Exercise task: Starting with the first line and ending with the line that holds "PI = math.pi", repeat the material exactly.
========
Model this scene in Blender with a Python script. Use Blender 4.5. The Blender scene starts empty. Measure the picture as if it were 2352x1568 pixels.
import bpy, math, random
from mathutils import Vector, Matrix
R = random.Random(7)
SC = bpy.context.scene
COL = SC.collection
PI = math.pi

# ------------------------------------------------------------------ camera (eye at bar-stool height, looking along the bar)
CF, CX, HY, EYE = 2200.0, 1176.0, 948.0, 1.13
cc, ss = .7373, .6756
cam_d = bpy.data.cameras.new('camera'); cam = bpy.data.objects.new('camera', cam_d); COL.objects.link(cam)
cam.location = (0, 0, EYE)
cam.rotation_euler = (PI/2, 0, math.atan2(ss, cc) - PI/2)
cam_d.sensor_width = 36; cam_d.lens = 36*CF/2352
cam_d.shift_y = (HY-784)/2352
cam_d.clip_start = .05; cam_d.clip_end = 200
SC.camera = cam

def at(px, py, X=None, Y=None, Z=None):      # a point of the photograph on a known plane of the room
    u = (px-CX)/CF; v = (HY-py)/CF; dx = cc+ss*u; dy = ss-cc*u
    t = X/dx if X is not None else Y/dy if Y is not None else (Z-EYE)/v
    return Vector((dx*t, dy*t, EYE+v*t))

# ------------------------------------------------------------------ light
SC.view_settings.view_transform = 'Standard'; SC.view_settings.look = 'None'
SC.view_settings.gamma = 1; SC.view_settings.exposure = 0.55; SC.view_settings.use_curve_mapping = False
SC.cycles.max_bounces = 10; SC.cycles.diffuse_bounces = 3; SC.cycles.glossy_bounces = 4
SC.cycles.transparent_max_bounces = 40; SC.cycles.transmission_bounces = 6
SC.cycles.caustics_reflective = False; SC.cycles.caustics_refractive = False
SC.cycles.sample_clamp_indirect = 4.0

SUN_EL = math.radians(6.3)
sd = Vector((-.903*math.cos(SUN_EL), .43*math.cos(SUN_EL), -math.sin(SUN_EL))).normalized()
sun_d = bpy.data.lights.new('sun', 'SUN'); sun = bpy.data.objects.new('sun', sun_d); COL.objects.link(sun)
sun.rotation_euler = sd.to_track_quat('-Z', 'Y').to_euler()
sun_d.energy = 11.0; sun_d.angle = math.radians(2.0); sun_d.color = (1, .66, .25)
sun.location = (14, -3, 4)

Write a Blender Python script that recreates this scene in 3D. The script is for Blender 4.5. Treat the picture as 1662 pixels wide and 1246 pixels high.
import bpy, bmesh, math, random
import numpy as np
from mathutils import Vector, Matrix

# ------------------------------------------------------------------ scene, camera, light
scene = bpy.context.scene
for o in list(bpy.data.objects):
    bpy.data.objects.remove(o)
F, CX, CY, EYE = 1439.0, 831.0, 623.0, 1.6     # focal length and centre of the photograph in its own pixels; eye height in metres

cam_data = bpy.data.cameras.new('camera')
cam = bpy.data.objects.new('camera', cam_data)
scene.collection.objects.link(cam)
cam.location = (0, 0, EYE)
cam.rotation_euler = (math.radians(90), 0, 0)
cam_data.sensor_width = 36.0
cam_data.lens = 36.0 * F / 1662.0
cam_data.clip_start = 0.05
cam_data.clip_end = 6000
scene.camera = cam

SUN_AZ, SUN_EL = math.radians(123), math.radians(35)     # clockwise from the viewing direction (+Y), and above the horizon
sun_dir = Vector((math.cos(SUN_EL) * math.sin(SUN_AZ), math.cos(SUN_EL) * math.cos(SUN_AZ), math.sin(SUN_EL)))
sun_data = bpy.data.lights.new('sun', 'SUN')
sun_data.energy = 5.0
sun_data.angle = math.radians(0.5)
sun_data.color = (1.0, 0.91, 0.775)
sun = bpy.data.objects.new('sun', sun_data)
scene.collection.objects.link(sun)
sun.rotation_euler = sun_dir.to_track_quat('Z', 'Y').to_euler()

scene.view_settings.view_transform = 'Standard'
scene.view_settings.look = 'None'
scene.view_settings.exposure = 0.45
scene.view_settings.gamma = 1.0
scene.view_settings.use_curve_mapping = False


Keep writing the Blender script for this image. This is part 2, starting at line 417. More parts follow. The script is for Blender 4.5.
========
Answer to the task:
Model this scene in Blender with a Python script. Use Blender 4.5. The Blender scene starts empty. Measure the picture as if it were 2352x1568 pixels.
import bpy, math, random
from mathutils import Vector, Matrix
R = random.Random(7)
SC = bpy.context.scene
COL = SC.collection
PI = math.pi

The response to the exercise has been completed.